Restate word for word the lines of the data below, from the first through the one that has "scene.camera = camo".
** Begin Material provided **
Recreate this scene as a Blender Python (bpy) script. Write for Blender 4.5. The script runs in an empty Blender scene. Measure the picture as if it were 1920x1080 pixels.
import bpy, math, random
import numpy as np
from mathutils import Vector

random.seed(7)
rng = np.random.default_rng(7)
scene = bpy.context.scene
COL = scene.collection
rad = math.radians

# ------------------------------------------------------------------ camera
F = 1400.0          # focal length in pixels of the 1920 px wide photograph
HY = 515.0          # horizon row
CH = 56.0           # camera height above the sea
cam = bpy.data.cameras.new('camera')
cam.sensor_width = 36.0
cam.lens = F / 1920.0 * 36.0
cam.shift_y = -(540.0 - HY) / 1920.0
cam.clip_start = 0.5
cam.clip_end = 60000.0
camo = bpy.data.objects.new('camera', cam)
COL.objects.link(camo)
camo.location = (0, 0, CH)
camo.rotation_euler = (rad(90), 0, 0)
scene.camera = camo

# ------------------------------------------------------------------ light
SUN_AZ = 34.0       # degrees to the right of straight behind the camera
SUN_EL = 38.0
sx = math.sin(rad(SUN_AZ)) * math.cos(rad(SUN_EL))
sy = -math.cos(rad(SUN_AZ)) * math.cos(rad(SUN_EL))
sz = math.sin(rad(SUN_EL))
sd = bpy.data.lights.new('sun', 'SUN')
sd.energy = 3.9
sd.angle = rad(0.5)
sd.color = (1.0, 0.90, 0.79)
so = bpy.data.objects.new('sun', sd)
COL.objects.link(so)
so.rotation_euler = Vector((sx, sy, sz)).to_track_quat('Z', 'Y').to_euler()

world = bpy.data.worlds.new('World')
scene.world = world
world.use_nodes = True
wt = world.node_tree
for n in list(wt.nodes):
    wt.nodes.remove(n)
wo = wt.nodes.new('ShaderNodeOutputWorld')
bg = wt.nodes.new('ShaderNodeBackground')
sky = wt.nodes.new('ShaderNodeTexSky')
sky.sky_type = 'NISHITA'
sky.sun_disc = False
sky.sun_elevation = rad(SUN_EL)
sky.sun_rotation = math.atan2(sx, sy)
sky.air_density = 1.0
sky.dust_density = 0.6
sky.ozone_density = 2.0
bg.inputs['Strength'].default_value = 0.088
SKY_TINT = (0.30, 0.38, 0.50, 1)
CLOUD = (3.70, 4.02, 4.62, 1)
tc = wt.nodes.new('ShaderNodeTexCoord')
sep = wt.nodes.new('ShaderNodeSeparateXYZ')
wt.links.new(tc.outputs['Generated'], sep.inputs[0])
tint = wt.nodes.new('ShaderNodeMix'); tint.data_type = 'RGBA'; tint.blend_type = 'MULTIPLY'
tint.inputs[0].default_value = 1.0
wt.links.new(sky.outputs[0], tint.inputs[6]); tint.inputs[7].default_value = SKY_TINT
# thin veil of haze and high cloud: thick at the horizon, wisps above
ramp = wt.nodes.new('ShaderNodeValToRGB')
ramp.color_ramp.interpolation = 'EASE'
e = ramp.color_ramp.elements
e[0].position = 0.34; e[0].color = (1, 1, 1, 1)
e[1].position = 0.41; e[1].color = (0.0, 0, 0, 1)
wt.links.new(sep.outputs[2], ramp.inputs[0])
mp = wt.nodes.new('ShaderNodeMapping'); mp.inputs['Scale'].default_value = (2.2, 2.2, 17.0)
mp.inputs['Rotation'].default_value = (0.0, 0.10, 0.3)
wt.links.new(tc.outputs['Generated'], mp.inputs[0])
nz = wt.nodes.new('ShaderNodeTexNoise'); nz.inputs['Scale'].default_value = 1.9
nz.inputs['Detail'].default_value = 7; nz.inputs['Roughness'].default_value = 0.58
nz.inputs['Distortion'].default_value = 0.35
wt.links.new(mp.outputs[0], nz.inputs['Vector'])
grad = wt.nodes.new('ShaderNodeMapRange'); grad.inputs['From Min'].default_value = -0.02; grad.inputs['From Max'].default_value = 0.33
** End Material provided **
- [The output]
Recreate this scene as a Blender Python (bpy) script. Write for Blender 4.5. The script runs in an empty Blender scene. Measure the picture as if it were 1920x1080 pixels.
import bpy, math, random
import numpy as np
from mathutils import Vector

random.seed(7)
rng = np.random.default_rng(7)
scene = bpy.context.scene
COL = scene.collection
rad = math.radians

# ------------------------------------------------------------------ camera
F = 1400.0          # focal length in pixels of the 1920 px wide photograph
HY = 515.0          # horizon row
CH = 56.0           # camera height above the sea
cam = bpy.data.cameras.new('camera')
cam.sensor_width = 36.0
cam.lens = F / 1920.0 * 36.0
cam.shift_y = -(540.0 - HY) / 1920.0
cam.clip_start = 0.5
cam.clip_end = 60000.0
camo = bpy.data.objects.new('camera', cam)
COL.objects.link(camo)
camo.location = (0, 0, CH)
camo.rotation_euler = (rad(90), 0, 0)
scene.camera = camo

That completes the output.